You can save your plot by selecting File->Save as image. Please use white background here as we do not want to waste toner.
Setting up a Transient Simulation
Now we will edit our testbench schematic to do a transient analysis of the inverter circuit. In this case we will use a pulse generator as the input. We can measure the output as we adjust the frequency or the load.
Return to your schematic and check whether the 'vdc' DC source driving the input of the inverter is a 'vpulse' source (if not, change the 'vdc' to 'vpulse' of the input of the inverter). Note that the DC source connected to the VDD of the inverter is still 'vdc'. Set V1 and V2 to 0 and 5 volts respectively and set the pulsewidth and period to 1ns and 2ns respectively. Note that when entering values into cadence, you enter the prefix but not the units (type '1n', not '1ns') This will give us a 5 volt square wave at 500MHz. Check and Save your file.

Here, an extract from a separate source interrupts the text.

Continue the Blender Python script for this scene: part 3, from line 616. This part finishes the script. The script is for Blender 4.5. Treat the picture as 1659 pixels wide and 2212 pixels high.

Running the Transient Simulation
Open analog environment (you may still need to set up the Host, Library first) and select Analyses->Choose
Select tran and set the stop time to 10ns. We will observe the device over multiple periods to ensure that it behaves consistently.
Now select the outputs to plot as you did before. Run the simulation. You should see this:
Now, go back and adjust the load capacitor or the pulse frequency and see what happens to your waveform. What is the fastest you can drive this circuit?